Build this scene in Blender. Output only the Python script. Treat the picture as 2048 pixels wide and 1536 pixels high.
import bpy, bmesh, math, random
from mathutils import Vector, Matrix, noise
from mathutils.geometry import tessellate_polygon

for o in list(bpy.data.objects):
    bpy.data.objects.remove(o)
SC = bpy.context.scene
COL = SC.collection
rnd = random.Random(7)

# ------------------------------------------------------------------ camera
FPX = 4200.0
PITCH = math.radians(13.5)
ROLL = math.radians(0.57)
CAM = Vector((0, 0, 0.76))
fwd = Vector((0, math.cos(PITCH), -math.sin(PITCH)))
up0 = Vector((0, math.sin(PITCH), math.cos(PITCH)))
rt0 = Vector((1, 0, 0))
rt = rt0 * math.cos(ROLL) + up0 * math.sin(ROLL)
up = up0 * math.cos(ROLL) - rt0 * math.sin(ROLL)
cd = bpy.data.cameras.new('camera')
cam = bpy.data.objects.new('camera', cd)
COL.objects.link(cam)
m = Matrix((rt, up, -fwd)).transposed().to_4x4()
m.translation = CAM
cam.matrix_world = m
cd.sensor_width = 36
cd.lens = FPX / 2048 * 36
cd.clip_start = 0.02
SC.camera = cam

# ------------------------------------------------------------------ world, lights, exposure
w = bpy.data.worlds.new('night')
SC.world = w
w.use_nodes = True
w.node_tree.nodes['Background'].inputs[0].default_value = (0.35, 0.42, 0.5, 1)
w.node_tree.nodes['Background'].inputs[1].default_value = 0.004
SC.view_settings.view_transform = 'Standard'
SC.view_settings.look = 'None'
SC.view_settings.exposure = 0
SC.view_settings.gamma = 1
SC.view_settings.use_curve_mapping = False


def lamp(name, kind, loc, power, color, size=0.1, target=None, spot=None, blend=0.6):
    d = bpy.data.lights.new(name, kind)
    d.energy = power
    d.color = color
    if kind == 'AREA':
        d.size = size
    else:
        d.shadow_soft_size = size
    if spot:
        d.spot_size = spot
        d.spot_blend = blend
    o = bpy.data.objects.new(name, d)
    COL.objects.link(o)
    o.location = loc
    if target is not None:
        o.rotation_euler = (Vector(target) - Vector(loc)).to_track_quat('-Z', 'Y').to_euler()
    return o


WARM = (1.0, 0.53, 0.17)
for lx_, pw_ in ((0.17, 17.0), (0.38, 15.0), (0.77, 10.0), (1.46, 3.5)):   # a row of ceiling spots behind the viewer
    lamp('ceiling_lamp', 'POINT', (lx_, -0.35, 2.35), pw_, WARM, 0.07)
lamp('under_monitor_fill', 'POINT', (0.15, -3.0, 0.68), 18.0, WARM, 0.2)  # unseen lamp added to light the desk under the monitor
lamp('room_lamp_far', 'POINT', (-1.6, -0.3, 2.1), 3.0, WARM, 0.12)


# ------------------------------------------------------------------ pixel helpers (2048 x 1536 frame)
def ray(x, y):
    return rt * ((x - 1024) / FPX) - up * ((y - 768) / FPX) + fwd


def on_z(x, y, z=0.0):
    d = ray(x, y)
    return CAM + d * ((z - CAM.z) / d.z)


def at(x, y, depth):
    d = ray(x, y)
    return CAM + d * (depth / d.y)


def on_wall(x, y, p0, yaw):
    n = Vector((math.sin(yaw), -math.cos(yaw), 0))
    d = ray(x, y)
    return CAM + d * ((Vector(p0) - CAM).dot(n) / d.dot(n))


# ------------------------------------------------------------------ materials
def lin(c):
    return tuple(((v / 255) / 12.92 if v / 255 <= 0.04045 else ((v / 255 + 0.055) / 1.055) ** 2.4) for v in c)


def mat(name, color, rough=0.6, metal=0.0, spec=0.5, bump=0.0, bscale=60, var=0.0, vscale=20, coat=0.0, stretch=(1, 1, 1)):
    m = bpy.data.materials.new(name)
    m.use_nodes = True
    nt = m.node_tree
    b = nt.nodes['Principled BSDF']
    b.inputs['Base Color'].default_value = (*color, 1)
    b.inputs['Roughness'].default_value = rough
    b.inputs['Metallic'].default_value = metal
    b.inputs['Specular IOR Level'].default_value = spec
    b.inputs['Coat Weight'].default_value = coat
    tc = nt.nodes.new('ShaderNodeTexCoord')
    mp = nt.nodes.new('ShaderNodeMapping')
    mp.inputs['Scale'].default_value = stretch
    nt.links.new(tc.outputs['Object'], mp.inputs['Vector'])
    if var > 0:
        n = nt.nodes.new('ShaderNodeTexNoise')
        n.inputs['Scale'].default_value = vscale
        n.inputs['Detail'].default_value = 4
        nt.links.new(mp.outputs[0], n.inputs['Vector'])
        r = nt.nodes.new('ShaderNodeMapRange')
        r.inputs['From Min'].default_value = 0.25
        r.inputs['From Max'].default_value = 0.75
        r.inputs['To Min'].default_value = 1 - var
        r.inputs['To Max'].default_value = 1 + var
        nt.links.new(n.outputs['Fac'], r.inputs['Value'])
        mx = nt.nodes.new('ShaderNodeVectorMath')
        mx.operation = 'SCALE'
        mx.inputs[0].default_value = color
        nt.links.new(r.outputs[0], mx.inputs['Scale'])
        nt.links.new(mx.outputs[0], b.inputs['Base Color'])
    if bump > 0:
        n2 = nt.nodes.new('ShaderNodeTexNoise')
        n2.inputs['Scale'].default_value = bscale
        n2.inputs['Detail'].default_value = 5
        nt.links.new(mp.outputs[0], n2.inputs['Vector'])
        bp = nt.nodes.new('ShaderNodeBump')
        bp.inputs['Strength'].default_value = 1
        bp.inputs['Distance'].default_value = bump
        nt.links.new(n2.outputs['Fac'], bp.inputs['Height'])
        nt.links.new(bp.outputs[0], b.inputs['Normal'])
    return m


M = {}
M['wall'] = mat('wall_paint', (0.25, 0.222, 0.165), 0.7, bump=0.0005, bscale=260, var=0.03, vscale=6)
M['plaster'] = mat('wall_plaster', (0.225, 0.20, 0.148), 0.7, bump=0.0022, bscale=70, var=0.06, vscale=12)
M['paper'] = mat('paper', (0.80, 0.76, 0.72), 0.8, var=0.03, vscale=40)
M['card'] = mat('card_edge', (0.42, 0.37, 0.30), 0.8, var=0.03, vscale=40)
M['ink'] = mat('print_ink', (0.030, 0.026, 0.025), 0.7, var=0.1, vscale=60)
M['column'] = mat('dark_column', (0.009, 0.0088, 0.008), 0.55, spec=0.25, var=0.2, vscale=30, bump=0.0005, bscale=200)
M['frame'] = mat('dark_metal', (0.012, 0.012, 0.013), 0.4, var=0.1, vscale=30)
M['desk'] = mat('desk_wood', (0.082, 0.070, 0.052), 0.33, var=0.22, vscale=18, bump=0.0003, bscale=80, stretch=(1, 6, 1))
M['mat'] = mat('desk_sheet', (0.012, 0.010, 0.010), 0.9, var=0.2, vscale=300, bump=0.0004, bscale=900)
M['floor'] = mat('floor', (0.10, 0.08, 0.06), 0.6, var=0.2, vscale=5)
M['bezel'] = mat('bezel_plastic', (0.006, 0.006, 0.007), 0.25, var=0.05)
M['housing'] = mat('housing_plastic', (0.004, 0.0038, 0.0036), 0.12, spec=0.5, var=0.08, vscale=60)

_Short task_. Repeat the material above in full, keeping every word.

_Completed task_.
Build this scene in Blender. Output only the Python script. Treat the picture as 2048 pixels wide and 1536 pixels high.
import bpy, bmesh, math, random
from mathutils import Vector, Matrix, noise
from mathutils.geometry import tessellate_polygon

for o in list(bpy.data.objects):
    bpy.data.objects.remove(o)
SC = bpy.context.scene
COL = SC.collection
rnd = random.Random(7)

# ------------------------------------------------------------------ camera
FPX = 4200.0
PITCH = math.radians(13.5)
ROLL = math.radians(0.57)
CAM = Vector((0, 0, 0.76))
fwd = Vector((0, math.cos(PITCH), -math.sin(PITCH)))
up0 = Vector((0, math.sin(PITCH), math.cos(PITCH)))
rt0 = Vector((1, 0, 0))
rt = rt0 * math.cos(ROLL) + up0 * math.sin(ROLL)
up = up0 * math.cos(ROLL) - rt0 * math.sin(ROLL)
cd = bpy.data.cameras.new('camera')
cam = bpy.data.objects.new('camera', cd)
COL.objects.link(cam)
m = Matrix((rt, up, -fwd)).transposed().to_4x4()
m.translation = CAM
cam.matrix_world = m
cd.sensor_width = 36
cd.lens = FPX / 2048 * 36
cd.clip_start = 0.02
SC.camera = cam

# ------------------------------------------------------------------ world, lights, exposure
w = bpy.data.worlds.new('night')
SC.world = w
w.use_nodes = True
w.node_tree.nodes['Background'].inputs[0].default_value = (0.35, 0.42, 0.5, 1)
w.node_tree.nodes['Background'].inputs[1].default_value = 0.004
SC.view_settings.view_transform = 'Standard'
SC.view_settings.look = 'None'
SC.view_settings.exposure = 0
SC.view_settings.gamma = 1
SC.view_settings.use_curve_mapping = False


def lamp(name, kind, loc, power, color, size=0.1, target=None, spot=None, blend=0.6):
    d = bpy.data.lights.new(name, kind)
    d.energy = power
    d.color = color
    if kind == 'AREA':
        d.size = size
    else:
        d.shadow_soft_size = size
    if spot:
        d.spot_size = spot
        d.spot_blend = blend
    o = bpy.data.objects.new(name, d)
    COL.objects.link(o)
    o.location = loc
    if target is not None:
        o.rotation_euler = (Vector(target) - Vector(loc)).to_track_quat('-Z', 'Y').to_euler()
    return o


WARM = (1.0, 0.53, 0.17)
for lx_, pw_ in ((0.17, 17.0), (0.38, 15.0), (0.77, 10.0), (1.46, 3.5)):   # a row of ceiling spots behind the viewer
    lamp('ceiling_lamp', 'POINT', (lx_, -0.35, 2.35), pw_, WARM, 0.07)
lamp('under_monitor_fill', 'POINT', (0.15, -3.0, 0.68), 18.0, WARM, 0.2)  # unseen lamp added to light the desk under the monitor
lamp('room_lamp_far', 'POINT', (-1.6, -0.3, 2.1), 3.0, WARM, 0.12)


# ------------------------------------------------------------------ pixel helpers (2048 x 1536 frame)
def ray(x, y):
    return rt * ((x - 1024) / FPX) - up * ((y - 768) / FPX) + fwd


def on_z(x, y, z=0.0):
    d = ray(x, y)
    return CAM + d * ((z - CAM.z) / d.z)


def at(x, y, depth):
    d = ray(x, y)
    return CAM + d * (depth / d.y)


def on_wall(x, y, p0, yaw):
    n = Vector((math.sin(yaw), -math.cos(yaw), 0))
    d = ray(x, y)
    return CAM + d * ((Vector(p0) - CAM).dot(n) / d.dot(n))


# ------------------------------------------------------------------ materials
def lin(c):
    return tuple(((v / 255) / 12.92 if v / 255 <= 0.04045 else ((v / 255 + 0.055) / 1.055) ** 2.4) for v in c)


def mat(name, color, rough=0.6, metal=0.0, spec=0.5, bump=0.0, bscale=60, var=0.0, vscale=20, coat=0.0, stretch=(1, 1, 1)):
    m = bpy.data.materials.new(name)
    m.use_nodes = True
    nt = m.node_tree
    b = nt.nodes['Principled BSDF']
    b.inputs['Base Color'].default_value = (*color, 1)
    b.inputs['Roughness'].default_value = rough
    b.inputs['Metallic'].default_value = metal
    b.inputs['Specular IOR Level'].default_value = spec
    b.inputs['Coat Weight'].default_value = coat
    tc = nt.nodes.new('ShaderNodeTexCoord')
    mp = nt.nodes.new('ShaderNodeMapping')
    mp.inputs['Scale'].default_value = stretch
    nt.links.new(tc.outputs['Object'], mp.inputs['Vector'])
    if var > 0:
        n = nt.nodes.new('ShaderNodeTexNoise')
        n.inputs['Scale'].default_value = vscale
        n.inputs['Detail'].default_value = 4
        nt.links.new(mp.outputs[0], n.inputs['Vector'])
        r = nt.nodes.new('ShaderNodeMapRange')
        r.inputs['From Min'].default_value = 0.25
        r.inputs['From Max'].default_value = 0.75
        r.inputs['To Min'].default_value = 1 - var
        r.inputs['To Max'].default_value = 1 + var
        nt.links.new(n.outputs['Fac'], r.inputs['Value'])
        mx = nt.nodes.new('ShaderNodeVectorMath')
        mx.operation = 'SCALE'
        mx.inputs[0].default_value = color
        nt.links.new(r.outputs[0], mx.inputs['Scale'])
        nt.links.new(mx.outputs[0], b.inputs['Base Color'])
    if bump > 0:
        n2 = nt.nodes.new('ShaderNodeTexNoise')
        n2.inputs['Scale'].default_value = bscale
        n2.inputs['Detail'].default_value = 5
        nt.links.new(mp.outputs[0], n2.inputs['Vector'])
        bp = nt.nodes.new('ShaderNodeBump')
        bp.inputs['Strength'].default_value = 1
        bp.inputs['Distance'].default_value = bump
        nt.links.new(n2.outputs['Fac'], bp.inputs['Height'])
        nt.links.new(bp.outputs[0], b.inputs['Normal'])
    return m


M = {}
M['wall'] = mat('wall_paint', (0.25, 0.222, 0.165), 0.7, bump=0.0005, bscale=260, var=0.03, vscale=6)
M['plaster'] = mat('wall_plaster', (0.225, 0.20, 0.148), 0.7, bump=0.0022, bscale=70, var=0.06, vscale=12)
M['paper'] = mat('paper', (0.80, 0.76, 0.72), 0.8, var=0.03, vscale=40)
M['card'] = mat('card_edge', (0.42, 0.37, 0.30), 0.8, var=0.03, vscale=40)
M['ink'] = mat('print_ink', (0.030, 0.026, 0.025), 0.7, var=0.1, vscale=60)
M['column'] = mat('dark_column', (0.009, 0.0088, 0.008), 0.55, spec=0.25, var=0.2, vscale=30, bump=0.0005, bscale=200)
M['frame'] = mat('dark_metal', (0.012, 0.012, 0.013), 0.4, var=0.1, vscale=30)
M['desk'] = mat('desk_wood', (0.082, 0.070, 0.052), 0.33, var=0.22, vscale=18, bump=0.0003, bscale=80, stretch=(1, 6, 1))
M['mat'] = mat('desk_sheet', (0.012, 0.010, 0.010), 0.9, var=0.2, vscale=300, bump=0.0004, bscale=900)
M['floor'] = mat('floor', (0.10, 0.08, 0.06), 0.6, var=0.2, vscale=5)
M['bezel'] = mat('bezel_plastic', (0.006, 0.006, 0.007), 0.25, var=0.05)
M['housing'] = mat('housing_plastic', (0.004, 0.0038, 0.0036), 0.12, spec=0.5, var=0.08, vscale=60)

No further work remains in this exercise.